Casino repeal chairman John Ribeiro, in response, blasted the wealthy casino company for planning “to crush volunteer activists” that threaten casino profits.

“Voters know we can do better than this, and we’re confident [that] Goliath, despite this big roar, can and will be taken down when the people have a right to vote,” Ribeiro said in a statement.

Fresh off their victory, Penn officials on Friday posed with the gambling commission for pictures, and then went to Plainridge to celebrate with track workers and supporters.

Penn chief executive Timothy Wilmott and his team walked into a raucous ovation from a crowd of horsemen, grooms, drivers, and other employees, who did not know until the commission voted Thursday whether they would keep their jobs.

“This has been one heck of a week; my stomach was in knots,” Wilmott said.

Penn’s win guarantees live harness racing will continue at the track. The 2014 season begins in April.

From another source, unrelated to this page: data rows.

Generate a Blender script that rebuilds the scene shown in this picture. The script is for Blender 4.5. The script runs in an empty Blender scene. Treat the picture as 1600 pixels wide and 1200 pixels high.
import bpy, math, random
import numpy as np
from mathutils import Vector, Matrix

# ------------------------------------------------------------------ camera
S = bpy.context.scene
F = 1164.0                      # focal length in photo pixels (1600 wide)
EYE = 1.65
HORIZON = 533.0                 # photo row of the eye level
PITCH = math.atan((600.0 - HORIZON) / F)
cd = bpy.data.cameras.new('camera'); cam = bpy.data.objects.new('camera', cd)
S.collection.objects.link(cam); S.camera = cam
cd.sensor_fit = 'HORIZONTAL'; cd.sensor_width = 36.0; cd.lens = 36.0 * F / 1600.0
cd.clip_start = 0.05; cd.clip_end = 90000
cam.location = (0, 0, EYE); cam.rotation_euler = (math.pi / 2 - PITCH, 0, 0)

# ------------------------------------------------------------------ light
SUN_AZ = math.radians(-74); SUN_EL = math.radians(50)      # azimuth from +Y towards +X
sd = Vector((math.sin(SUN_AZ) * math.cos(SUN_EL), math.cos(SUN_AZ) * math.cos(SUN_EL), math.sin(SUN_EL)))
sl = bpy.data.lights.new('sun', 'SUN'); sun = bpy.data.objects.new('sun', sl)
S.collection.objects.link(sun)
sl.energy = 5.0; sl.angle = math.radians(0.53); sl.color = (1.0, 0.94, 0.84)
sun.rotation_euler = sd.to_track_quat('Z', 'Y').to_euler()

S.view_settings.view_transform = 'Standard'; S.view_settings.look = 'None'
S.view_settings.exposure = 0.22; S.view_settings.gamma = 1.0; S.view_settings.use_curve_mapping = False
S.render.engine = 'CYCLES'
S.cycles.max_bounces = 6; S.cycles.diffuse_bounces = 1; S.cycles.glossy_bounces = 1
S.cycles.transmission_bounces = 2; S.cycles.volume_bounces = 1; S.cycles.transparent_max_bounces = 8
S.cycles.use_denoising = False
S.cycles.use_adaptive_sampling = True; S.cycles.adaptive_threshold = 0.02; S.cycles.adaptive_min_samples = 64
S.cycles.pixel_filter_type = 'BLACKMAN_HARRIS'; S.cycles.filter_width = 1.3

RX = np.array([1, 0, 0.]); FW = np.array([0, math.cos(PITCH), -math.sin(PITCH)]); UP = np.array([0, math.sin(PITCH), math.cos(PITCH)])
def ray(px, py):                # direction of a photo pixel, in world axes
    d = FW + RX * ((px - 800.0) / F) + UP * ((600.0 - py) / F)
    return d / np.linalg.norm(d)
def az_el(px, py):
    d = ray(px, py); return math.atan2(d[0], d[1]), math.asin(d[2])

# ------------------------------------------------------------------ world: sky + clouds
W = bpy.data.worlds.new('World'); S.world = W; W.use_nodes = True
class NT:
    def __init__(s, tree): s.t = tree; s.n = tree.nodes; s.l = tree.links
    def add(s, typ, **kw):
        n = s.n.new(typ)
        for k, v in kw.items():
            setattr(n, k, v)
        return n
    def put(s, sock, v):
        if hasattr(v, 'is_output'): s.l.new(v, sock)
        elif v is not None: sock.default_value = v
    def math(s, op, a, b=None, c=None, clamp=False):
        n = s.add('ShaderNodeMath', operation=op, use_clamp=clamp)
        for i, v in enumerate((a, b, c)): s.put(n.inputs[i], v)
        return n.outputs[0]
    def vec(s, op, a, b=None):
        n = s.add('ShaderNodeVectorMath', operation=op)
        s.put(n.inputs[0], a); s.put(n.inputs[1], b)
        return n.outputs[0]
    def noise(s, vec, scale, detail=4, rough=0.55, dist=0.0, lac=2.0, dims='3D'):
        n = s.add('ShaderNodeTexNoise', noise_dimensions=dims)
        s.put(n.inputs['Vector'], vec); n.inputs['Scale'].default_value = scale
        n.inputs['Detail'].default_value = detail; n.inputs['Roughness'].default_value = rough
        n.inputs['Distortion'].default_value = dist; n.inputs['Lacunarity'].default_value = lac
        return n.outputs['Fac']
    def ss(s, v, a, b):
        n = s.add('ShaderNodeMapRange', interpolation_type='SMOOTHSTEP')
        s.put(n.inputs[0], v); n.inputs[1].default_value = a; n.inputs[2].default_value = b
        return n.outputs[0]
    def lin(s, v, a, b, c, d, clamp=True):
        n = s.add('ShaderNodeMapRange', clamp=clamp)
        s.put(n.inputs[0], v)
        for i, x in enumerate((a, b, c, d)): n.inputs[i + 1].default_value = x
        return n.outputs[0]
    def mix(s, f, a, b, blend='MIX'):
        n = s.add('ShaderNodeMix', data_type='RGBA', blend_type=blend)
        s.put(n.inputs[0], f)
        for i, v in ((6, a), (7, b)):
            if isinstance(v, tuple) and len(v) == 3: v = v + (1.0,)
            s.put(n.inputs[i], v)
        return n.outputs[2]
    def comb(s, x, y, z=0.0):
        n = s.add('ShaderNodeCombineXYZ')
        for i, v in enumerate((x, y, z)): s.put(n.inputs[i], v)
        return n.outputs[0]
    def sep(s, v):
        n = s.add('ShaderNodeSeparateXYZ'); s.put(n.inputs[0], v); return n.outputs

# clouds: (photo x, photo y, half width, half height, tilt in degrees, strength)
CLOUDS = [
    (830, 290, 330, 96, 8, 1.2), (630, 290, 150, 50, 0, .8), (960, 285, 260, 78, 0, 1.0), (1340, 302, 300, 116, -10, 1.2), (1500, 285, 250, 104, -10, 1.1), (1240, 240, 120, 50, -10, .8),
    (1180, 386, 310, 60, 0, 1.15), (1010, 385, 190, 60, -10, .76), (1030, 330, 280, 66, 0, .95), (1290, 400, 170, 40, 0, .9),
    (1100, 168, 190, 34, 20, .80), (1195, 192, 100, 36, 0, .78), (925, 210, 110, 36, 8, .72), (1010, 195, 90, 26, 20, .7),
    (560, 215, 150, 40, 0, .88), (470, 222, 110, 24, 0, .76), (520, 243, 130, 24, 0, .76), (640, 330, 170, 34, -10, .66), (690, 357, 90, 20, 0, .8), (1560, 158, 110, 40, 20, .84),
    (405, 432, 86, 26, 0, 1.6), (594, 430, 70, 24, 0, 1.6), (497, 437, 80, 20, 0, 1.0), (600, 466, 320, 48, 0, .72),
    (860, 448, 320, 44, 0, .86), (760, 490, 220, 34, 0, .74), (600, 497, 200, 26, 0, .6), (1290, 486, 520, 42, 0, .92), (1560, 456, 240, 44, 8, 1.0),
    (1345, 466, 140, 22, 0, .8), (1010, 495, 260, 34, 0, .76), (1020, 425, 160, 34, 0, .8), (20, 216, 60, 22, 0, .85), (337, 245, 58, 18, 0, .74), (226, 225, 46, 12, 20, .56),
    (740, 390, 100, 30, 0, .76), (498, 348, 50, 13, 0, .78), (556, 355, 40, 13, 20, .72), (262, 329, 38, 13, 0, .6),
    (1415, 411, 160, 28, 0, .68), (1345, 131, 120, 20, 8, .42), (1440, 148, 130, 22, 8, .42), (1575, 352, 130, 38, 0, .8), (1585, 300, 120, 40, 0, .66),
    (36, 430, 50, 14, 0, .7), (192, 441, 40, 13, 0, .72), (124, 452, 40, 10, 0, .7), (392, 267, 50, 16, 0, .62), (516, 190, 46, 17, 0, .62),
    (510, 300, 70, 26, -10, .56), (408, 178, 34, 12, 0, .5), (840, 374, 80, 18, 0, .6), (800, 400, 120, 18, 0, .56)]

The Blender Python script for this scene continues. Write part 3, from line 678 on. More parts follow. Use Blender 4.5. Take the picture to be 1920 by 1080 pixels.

Without live racing in Plainville, “I would have had to move to Pennsylvania or Maine,” said horse trainer and harness race driver Steven Nason. “I’m not sure where I would have gone.”

It was a sentiment that echoed throughout the group.

“We would have no other choice but to go to another state and find work,” said Richard Flanders, a race official.

The mood was different at Raynham Park, where disappointed employees were trying to be as upbeat as track owner George Carney, 85.

“In my style of living, things happen good one day, and not so good the next, and you just keep going,” Carney said. “The Gaming Commission treated me very, very respectfully. The fact that my application didn’t live up to the standards it should have, the only one that can be blamed for that is myself and my partners.” Carney had partnered in the slot venture with the company that owns Parx Casino of Pennsylvania. The bid earned no votes from gambling commissioners Thursday.

Carney said he has no plans to close his simulcast betting parlor.

“I don’t know exactly what’s going to happen, but something will come down the track,” he said. “Five or six years ago when they ended dog racing in the state, everyone thought I’d close, and I’m still here. We’ll move forward and see what happens.”

Steven McGrath, a valet who has worked at Raynham Park for 10 years, said he watched the Web broadcast of the commission’s deliberations all week. McGrath said that despite the disappointment, there was no booing or anger at the facility when the decision was announced.

“We’re not like that here,” he said. “We’re optimistic like Mr. Carney.”